Reviews
Review: X1
X1 3.0
$99
X1 Technologies
Pasadena, California
www.x1.com
As I've mentioned before, I live and die by e-mail. I have gigabytes and
gigabytes of e-mail archived, going back years. Cheap hard drive prices
make saving everything forever a feasible proposition, but then another
problem comes up: how do you find everything? For e-mail, files,
contacts, and attachments, X1 might just be the answer.
What X1 does is build an index of your e-mail (Outlook, Outlook Express,
Eudora, or Netscape Mail) and any file directories you care to point it
at. Then, when you want to find something, you just open the X1
interface (which can be a full window or a docked or auto-hidden bar)

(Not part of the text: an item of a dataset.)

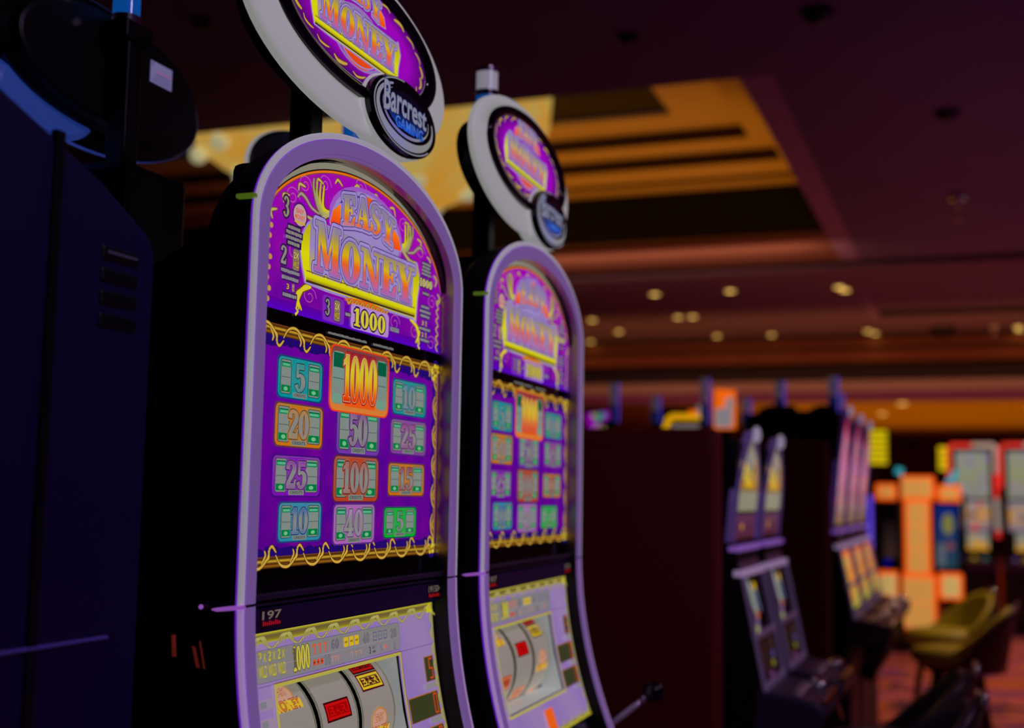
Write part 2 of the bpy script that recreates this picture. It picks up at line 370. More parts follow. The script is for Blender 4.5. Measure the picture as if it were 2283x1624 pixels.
# ------------------------------------------------------------------ the reel slot machine
W = .62; ZS = .32; ZR = .162; SEAM = -.13; ZB = -.50
def prof(z):
    x = max(0, SEAM - z); return .55 * x * x + .02 * x
def L(u, d, z): return Vector((u - W / 2, -d, z + EYE))
def path_upper(o):
    pts = [(o, SEAM + .0015), (o, 0.05), (o, .2)]
    pts += [(W / 2 - (W / 2 - o) * math.cos(PI * k / 40), ZS + (ZR - o) * math.sin(PI * k / 40)) for k in range(41)]
    return pts + [(W - o, .2), (W - o, .05), (W - o, SEAM + .0015)]
def path_side(o, right):
    return [((W - o) if right else o, SEAM - .0015 - (ZB + 0 - SEAM) * -k / 16) for k in range(17)]
def sweep(mb, pathf, sect, mi=0):
    rows = []
    for o, dd in sect: rows.append([L(u, prof(z) + dd, z) for u, z in pathf(o)])
    mb.grid(rows, mi)
def art_bg(a, x0, x1, z0, zt, seed, c0, c1, c2, nx=44, nz=26):
    rnd = random.Random(seed); ph = [(rnd.uniform(30, 110), rnd.uniform(30, 110), rnd.uniform(0, 6)) for _ in range(7)]
    def f(x, z):
        t = sum(math.sin(x * p[0] + p[2] + 1.5 * math.sin(z * p[1])) for p in ph) / 7 * .9 + .5
        v = (z - z0) / (zt(.31) - z0); c = mix(c0, c1, max(0, min(1, v * 1.3))); return mix(c, c2, max(0, min(1, t)) * .45)
    pts = []
    for i in range(nx + 1):
        x = x0 + (x1 - x0) * i / nx; top = zt(x)
        pts += [(x, z0 + (top - z0) * j / nz) for j in range(nz + 1)]
    a.add(pts, [(i * (nz + 1) + j, (i + 1) * (nz + 1) + j, (i + 1) * (nz + 1) + j + 1, i * (nz + 1) + j + 1) for i in range(nx) for j in range(nz)], f)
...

and type in words you remember. As you type, X1 narrows down the
possibilities, highlights the words you type, and eventually you find
what you're looking for.
For example, right at the moment I have 454,390 e-mail messages indexed.
I can type "Developer Central Rational XDE" into the e-mail search box
and find the 157 closest-match messages, including my file copies of the
issue of Developer Central where I reviewed that software, with no
appreciable delay between typing and filtering. The tradeoff is space,
of course. Indexing those 450K e-mail messages, plus 150K files, takes
up 1.66GB on my hard drive - which is a relatively trivial amount.
There are other nice features here as well. The file search feature will
show you the file within the X1 interface, and it understands a good
variety of formats. You can reply to e-mails directly from X1 as well,
and you can set up hot keys to make searching easier. Index updates can
be scheduled once a day, or at intervals, or on demand, and don't take a
humungous long time; rebuilding my Outlook index from scratch takes 5 or
6 hours.
There are a few things not to like here. The application uses
non-standard Windows widgets, which I hate even though that doesn't
affect the functionality, and there's no boolean or phrase searching
(those are scheduled for version 3.5). I've also had the entire index
get lost once, due to a mystery Outlook crash, but it was easy enough to
rebuild. Given the ease with which I can now find things that I used to
hunt around for, it's a real bargain for me. Depending on how much data
you have stored, it may well be one for you too.